• PROBLEM TO WORK ON:
Search the records for "Blender" and copy each line that holds it.

• ITEMS:
____________________

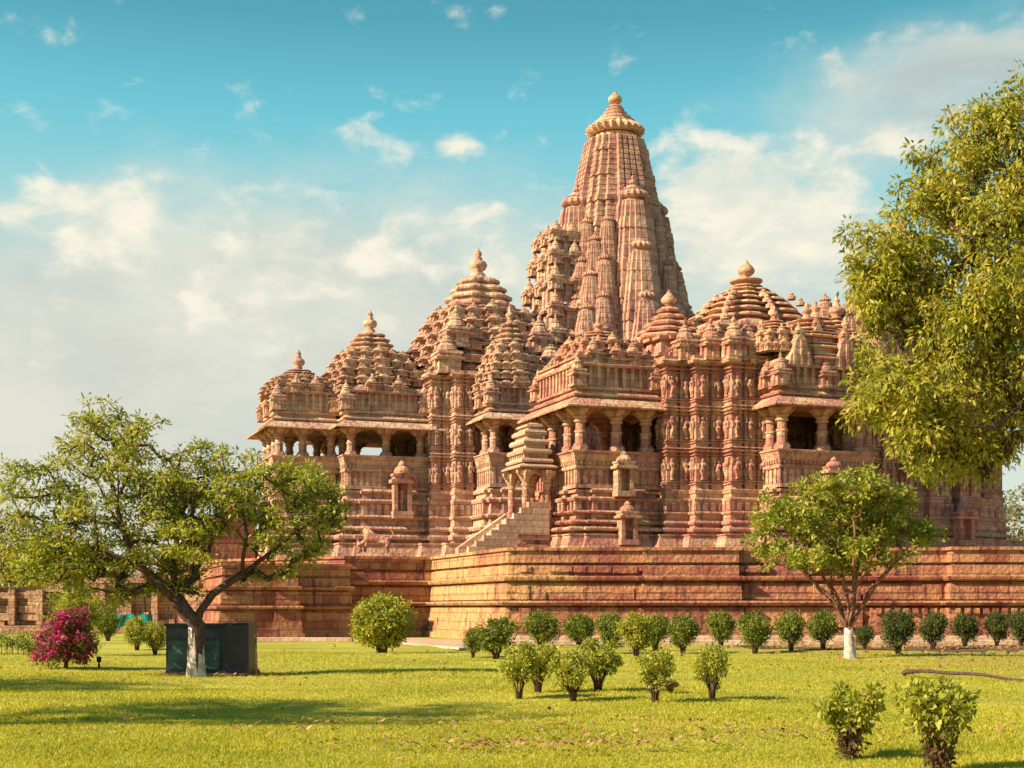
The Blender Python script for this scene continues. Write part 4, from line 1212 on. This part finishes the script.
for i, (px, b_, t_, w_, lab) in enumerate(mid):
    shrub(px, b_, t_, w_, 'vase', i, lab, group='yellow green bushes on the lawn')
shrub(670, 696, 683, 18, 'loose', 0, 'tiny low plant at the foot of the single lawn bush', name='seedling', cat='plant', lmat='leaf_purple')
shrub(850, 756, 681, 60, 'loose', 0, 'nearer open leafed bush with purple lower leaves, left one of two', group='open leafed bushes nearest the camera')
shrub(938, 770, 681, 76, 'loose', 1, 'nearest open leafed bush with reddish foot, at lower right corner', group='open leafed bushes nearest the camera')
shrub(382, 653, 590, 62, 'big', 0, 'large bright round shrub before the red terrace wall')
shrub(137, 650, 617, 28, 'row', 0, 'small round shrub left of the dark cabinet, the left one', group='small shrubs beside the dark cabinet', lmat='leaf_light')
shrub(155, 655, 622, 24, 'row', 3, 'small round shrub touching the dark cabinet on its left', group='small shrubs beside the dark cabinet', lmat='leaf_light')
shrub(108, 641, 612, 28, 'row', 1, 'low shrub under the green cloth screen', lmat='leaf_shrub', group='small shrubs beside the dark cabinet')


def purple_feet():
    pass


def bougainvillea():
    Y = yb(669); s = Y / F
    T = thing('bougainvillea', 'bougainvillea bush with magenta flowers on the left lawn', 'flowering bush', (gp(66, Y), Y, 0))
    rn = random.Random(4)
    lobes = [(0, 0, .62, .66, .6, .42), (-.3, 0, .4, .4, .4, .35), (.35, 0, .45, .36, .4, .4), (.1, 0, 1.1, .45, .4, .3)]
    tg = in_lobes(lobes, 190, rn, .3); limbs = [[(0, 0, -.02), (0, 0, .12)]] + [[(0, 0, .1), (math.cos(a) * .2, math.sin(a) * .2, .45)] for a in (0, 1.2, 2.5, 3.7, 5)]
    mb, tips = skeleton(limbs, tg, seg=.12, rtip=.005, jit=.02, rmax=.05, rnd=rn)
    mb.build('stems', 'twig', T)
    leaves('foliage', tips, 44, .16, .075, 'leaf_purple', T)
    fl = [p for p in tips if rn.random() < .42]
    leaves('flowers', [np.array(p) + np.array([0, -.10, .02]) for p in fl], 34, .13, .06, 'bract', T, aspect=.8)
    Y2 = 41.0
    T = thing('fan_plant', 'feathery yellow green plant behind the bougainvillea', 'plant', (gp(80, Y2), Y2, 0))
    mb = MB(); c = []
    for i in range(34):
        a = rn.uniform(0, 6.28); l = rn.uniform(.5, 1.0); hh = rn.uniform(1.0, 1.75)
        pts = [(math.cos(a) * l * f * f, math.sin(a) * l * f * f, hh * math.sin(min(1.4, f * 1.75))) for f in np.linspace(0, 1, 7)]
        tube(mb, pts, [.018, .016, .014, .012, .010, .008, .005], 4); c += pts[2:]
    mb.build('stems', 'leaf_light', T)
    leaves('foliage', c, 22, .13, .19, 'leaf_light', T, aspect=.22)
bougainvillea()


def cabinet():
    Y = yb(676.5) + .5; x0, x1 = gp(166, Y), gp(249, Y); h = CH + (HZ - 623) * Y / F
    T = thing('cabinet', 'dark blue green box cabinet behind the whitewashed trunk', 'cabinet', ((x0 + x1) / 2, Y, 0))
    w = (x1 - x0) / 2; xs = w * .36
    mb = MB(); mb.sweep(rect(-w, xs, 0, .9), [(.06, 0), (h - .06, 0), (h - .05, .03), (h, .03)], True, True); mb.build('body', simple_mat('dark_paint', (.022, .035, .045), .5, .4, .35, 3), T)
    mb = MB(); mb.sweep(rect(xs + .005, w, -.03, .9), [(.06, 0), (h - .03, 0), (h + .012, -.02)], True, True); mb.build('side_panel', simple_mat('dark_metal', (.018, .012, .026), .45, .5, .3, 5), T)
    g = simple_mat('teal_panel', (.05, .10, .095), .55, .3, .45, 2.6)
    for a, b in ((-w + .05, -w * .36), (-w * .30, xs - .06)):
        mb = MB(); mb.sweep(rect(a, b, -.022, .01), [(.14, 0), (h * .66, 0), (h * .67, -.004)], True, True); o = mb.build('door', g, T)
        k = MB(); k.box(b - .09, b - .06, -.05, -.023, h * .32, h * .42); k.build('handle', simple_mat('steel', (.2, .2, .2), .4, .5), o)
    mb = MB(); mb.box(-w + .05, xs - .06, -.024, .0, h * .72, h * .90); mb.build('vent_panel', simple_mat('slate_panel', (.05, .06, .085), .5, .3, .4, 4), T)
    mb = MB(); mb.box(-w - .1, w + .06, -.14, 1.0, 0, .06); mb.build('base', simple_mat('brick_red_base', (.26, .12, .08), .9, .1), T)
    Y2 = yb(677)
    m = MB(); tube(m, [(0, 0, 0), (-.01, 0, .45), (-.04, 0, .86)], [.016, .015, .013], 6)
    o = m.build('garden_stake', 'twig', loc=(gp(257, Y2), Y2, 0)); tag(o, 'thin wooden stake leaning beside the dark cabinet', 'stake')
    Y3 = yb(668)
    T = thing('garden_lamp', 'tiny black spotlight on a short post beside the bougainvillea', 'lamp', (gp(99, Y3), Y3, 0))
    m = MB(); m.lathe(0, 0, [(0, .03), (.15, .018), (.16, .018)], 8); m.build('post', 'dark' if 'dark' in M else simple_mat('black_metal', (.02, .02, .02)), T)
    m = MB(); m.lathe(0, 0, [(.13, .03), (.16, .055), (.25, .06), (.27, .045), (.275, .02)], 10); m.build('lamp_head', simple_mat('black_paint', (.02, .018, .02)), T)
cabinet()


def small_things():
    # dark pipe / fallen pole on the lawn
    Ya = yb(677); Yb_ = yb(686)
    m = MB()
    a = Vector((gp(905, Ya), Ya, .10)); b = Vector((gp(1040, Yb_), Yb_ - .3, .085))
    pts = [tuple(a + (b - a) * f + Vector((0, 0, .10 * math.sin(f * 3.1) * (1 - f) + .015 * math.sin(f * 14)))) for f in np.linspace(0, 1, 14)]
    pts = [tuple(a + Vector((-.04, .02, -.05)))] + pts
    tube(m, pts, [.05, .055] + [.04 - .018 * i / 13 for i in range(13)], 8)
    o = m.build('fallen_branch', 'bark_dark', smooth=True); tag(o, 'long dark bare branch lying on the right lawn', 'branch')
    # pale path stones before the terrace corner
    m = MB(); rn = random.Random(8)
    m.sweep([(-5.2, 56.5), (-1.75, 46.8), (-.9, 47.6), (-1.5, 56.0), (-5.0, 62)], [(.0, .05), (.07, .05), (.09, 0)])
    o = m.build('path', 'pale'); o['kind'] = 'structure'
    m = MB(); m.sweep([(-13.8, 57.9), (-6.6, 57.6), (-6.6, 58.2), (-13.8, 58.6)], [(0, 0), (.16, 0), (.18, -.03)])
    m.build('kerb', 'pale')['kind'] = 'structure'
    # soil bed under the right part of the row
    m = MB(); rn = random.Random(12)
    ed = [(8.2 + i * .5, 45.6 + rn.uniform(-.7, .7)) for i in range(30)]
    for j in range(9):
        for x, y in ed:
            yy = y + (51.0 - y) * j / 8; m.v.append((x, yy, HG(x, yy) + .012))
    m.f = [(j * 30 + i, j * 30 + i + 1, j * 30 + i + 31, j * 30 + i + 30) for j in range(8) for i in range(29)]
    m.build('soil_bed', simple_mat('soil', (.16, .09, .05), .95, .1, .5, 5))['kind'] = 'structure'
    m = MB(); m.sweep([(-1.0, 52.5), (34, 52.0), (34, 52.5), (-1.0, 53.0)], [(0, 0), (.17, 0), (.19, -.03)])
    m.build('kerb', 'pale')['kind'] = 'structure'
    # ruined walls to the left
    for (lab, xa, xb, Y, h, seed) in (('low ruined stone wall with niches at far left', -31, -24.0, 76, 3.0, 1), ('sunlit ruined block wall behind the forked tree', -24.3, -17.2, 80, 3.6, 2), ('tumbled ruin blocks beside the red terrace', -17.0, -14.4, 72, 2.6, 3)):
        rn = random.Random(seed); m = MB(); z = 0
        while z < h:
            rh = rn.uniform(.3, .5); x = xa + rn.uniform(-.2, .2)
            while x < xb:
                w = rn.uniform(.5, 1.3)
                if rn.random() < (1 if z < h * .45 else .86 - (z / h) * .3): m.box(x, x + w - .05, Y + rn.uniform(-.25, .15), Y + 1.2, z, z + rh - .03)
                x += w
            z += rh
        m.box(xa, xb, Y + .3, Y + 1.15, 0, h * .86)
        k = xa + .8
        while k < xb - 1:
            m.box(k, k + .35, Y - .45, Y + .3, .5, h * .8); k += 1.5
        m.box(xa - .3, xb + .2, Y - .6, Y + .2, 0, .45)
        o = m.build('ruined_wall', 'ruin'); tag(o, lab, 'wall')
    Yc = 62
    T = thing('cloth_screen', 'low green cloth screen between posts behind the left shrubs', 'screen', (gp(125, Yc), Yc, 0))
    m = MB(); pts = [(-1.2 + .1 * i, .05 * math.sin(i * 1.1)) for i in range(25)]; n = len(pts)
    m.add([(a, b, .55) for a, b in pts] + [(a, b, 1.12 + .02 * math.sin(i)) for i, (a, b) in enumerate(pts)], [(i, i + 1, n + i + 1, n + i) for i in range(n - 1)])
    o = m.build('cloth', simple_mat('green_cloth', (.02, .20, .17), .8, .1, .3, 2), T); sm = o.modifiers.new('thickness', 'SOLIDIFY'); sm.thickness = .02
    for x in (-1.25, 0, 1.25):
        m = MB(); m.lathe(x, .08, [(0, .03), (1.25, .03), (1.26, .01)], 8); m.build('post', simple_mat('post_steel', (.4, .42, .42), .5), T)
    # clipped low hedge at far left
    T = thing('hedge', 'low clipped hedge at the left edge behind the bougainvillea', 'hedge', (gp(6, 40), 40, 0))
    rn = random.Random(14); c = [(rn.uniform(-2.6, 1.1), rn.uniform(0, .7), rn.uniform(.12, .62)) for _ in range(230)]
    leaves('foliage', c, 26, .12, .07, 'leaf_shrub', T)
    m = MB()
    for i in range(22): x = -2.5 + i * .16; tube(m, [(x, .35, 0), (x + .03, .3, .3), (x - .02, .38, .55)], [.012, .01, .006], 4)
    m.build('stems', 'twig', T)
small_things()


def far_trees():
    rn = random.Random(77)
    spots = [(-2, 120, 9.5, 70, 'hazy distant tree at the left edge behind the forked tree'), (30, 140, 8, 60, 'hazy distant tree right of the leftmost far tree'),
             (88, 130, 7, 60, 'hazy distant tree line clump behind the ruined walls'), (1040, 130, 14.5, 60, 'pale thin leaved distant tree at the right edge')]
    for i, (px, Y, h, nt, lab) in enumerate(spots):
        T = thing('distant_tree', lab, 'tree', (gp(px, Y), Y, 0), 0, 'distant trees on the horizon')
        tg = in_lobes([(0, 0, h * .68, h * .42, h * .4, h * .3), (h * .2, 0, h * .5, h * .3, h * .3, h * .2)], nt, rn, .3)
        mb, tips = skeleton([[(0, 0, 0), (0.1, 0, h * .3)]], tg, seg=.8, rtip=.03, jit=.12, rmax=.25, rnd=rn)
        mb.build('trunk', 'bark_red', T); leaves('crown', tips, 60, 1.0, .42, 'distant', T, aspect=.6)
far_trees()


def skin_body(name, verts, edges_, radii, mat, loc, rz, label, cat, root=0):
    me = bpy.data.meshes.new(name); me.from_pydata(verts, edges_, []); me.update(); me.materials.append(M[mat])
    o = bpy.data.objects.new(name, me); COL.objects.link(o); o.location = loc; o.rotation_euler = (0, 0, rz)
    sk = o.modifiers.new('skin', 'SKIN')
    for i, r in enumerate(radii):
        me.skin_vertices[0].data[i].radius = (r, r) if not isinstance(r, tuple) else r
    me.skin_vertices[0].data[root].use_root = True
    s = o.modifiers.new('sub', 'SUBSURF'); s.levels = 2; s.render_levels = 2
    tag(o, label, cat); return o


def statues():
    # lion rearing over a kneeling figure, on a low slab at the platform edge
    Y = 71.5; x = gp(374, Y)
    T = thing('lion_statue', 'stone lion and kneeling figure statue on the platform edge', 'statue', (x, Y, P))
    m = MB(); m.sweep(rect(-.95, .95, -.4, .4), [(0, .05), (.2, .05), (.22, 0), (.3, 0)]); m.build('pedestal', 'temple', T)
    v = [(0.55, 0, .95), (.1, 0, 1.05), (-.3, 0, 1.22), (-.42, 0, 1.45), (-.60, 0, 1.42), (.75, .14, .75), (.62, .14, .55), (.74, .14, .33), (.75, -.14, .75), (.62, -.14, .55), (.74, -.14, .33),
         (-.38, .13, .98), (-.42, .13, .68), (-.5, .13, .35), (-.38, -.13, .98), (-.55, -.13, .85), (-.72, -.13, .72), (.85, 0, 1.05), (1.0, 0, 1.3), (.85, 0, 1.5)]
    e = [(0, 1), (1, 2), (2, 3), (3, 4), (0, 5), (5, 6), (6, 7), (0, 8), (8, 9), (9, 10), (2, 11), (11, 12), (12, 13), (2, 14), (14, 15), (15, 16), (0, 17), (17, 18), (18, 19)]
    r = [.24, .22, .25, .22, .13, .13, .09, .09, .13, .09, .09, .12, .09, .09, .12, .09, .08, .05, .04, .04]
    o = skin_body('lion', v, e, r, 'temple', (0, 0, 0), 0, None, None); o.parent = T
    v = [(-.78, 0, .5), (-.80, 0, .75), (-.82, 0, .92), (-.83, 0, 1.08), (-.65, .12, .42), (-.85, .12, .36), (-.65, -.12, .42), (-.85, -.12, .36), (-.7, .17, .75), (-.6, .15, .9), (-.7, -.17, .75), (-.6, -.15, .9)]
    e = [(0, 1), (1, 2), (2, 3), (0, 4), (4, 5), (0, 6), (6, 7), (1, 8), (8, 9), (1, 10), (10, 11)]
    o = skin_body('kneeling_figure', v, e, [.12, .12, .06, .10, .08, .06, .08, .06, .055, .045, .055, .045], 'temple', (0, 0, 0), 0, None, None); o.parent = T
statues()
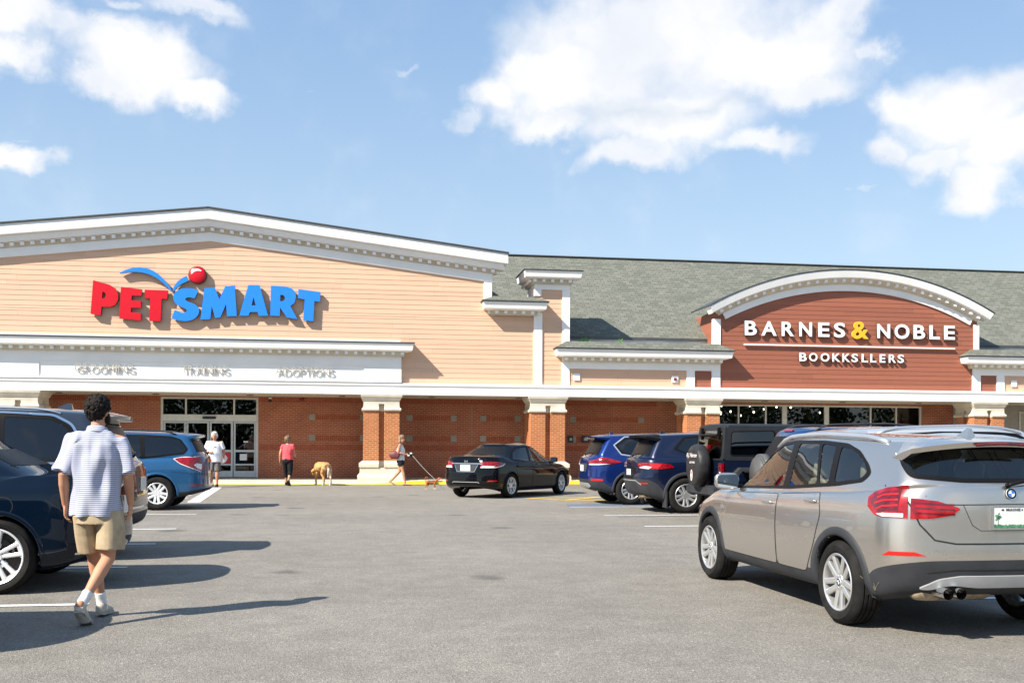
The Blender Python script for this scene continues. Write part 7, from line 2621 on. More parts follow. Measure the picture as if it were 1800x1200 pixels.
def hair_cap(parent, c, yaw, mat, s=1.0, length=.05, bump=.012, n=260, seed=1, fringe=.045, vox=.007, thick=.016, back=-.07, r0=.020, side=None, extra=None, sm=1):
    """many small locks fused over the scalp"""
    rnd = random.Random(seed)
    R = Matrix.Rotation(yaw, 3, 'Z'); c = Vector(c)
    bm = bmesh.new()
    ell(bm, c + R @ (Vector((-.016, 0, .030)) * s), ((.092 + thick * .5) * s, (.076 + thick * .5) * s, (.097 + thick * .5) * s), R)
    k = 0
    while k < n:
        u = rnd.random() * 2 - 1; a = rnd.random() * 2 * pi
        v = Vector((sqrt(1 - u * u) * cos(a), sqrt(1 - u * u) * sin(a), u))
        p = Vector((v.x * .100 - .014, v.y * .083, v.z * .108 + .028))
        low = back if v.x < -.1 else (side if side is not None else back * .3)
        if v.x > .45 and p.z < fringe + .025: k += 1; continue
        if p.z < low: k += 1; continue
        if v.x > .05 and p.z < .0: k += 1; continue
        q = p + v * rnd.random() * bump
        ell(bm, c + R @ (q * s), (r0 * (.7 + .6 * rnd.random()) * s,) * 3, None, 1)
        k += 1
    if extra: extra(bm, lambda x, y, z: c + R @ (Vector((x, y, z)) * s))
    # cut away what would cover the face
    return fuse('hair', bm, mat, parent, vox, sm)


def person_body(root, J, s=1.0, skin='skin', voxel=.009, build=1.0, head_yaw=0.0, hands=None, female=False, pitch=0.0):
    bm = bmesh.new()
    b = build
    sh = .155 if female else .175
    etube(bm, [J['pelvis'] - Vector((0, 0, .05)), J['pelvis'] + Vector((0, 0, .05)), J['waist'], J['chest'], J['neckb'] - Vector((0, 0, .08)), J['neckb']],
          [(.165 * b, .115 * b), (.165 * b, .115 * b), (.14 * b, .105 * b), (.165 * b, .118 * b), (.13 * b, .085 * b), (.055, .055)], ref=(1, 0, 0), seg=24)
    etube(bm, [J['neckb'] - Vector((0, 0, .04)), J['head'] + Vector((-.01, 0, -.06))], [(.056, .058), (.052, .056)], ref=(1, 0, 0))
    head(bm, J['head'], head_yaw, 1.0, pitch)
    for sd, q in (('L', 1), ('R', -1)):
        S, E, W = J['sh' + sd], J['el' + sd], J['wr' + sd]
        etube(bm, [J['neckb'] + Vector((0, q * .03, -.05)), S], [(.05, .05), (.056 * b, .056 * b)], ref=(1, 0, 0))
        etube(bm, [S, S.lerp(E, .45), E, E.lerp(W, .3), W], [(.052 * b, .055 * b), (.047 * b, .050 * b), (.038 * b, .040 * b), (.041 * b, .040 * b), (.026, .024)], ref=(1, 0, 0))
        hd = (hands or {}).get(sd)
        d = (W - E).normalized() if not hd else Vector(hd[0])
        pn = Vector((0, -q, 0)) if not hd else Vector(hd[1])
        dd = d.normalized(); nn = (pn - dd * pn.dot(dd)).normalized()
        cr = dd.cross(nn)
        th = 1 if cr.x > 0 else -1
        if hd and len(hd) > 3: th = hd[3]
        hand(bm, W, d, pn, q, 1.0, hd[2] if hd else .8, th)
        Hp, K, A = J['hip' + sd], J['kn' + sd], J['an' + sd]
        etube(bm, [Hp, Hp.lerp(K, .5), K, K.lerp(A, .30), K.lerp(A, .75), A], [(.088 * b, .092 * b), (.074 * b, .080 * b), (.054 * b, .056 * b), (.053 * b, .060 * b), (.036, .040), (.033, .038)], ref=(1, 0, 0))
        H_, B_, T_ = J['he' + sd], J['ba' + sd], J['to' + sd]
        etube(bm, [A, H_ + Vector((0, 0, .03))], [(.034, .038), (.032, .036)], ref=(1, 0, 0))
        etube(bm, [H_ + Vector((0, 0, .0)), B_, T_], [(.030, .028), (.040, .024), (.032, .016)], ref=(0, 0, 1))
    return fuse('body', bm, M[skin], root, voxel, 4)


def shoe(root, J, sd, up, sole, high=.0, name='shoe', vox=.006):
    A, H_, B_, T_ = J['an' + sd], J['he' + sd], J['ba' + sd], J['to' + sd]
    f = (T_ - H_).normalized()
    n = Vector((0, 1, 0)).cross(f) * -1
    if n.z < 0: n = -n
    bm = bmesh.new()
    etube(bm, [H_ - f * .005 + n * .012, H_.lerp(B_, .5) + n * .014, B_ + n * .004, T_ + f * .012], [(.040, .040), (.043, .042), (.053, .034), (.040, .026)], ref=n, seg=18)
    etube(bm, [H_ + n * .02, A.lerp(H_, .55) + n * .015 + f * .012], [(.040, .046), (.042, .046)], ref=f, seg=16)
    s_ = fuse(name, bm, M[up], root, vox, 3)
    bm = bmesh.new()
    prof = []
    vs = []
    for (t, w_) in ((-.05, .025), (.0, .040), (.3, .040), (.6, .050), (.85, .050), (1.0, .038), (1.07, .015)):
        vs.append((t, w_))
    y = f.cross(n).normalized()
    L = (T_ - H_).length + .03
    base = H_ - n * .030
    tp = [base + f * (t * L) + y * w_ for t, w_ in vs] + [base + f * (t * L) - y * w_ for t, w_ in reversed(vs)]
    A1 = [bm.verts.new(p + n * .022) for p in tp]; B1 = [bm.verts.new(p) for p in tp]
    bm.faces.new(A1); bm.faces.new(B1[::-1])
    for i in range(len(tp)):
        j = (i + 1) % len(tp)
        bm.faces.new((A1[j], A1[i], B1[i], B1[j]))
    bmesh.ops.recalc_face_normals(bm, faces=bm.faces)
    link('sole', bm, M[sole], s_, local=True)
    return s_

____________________

• RESULT OF THIS TASK:
The Blender Python script for this scene continues. Write part 4, from line 1212 on. This part finishes the script.
The Blender Python script for this scene continues. Write part 7, from line 2621 on. More parts follow. Measure the picture as if it were 1800x1200 pixels.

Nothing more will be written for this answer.